L’enquête de l’OIT menée auprès de 600 pêcheurs tente de donner une idée chiffrée de ces situations d’esclavage. 20% des pêcheurs interrogés travaillent sur des bateaux pour des marées de plus d’un mois. C’est parmi eux que l’on trouve les situations les plus dramatiques. L’OIT estime que 16% de ces pêcheurs sont en situation de travail forcé, cela semble largement sous-estimé car les conditions de l’enquête ne permettaient pas aux pêcheurs de s’exprimer en tout liberté, souvent sous le regard du patron. Le rapport de l’OIM est beaucoup plus sévère et estime, quant à lui, que l’utilisation du travail forcé est systématique dans la pêche thaïlandaise. Il considère qu’une grande partie du poisson exporté par la Thaïlande est le produit du travail forcé. L’association Environmental Justice Foundation [2] évalue à 200 000 le nombre de travailleurs forcés dans la pêche sur 650 000 pêcheurs dans le pays.
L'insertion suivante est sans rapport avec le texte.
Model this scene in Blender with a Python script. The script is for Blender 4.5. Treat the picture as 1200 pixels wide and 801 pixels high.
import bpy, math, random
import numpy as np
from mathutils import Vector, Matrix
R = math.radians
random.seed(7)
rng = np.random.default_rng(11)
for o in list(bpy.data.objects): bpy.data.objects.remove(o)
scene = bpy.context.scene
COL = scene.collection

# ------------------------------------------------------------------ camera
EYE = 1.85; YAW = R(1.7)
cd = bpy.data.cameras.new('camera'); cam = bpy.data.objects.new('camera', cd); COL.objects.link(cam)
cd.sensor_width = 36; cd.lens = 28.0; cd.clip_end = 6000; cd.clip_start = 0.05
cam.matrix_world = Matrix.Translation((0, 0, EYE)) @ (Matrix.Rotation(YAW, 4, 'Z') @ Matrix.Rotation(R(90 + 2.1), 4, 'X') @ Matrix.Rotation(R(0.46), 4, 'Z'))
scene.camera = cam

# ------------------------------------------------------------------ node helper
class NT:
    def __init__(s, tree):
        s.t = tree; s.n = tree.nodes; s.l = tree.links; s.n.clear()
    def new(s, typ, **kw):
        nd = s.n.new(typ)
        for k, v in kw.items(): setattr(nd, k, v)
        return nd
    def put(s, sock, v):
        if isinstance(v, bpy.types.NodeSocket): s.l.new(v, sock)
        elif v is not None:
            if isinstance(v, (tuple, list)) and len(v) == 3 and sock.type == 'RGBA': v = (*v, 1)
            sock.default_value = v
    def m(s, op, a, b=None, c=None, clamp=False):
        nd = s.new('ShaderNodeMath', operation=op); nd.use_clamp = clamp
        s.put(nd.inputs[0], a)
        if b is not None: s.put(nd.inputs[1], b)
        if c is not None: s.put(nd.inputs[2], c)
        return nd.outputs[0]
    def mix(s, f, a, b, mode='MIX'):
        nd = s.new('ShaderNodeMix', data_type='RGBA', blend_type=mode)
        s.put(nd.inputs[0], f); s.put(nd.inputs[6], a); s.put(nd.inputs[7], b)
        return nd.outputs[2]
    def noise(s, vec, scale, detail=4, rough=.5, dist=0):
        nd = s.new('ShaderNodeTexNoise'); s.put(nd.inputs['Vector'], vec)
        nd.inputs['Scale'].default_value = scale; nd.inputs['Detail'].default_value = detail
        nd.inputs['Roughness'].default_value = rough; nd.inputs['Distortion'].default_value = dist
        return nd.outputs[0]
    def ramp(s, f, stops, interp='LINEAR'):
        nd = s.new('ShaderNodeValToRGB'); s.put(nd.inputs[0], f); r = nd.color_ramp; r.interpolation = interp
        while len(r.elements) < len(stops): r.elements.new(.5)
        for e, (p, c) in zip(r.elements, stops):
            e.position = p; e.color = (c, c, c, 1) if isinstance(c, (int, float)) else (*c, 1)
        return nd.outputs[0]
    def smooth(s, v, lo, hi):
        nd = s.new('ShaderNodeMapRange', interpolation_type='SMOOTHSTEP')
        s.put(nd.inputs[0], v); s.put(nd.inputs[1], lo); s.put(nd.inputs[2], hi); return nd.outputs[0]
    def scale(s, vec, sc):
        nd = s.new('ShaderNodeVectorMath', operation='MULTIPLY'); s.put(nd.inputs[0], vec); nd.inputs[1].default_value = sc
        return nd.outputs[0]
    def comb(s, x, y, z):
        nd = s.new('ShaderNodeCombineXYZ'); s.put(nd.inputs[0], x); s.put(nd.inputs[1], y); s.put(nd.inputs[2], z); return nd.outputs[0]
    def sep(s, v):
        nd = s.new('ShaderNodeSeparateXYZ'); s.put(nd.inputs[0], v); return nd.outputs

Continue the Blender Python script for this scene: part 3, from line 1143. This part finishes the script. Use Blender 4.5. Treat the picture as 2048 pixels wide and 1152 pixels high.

Cette association a également produit un film sur les conditions misérables de ces pêcheurs.
Il existe un début de prise de conscience des autorités de la gravité du problème, mais l’arsenal juridique et policier est bien insuffisant. Les conditions de travail devront cependant changer sur les bateaux de pêche thaïlandais car le développement économique de la Birmanie et du Cambodge risque de tarir bientôt les sources de travailleurs forcés… Mais il faut avant tout des lois et des contrôles sur leur application pou protéger les travailleurs de la pêche et pas seulement une politique de promotion des exportations à n’importe quel prix.

Alain Le Sann
Février 2014

[1Employment practices and working conditions in Thailand’s fishing sector / International Labour Organization ; ILO Country Office for Thailand, Cambodia and Lao People’s Democratic Republic ; ILO Tripartite Action to Protect Migrants within and from the GMS from Labour Exploitation (TRIANGLE) ; Asian Research Center for Migration, Institute of Asian Studies, Chulalongkorn University. - Bangkok : ILO, 2013, xvi, 105 p.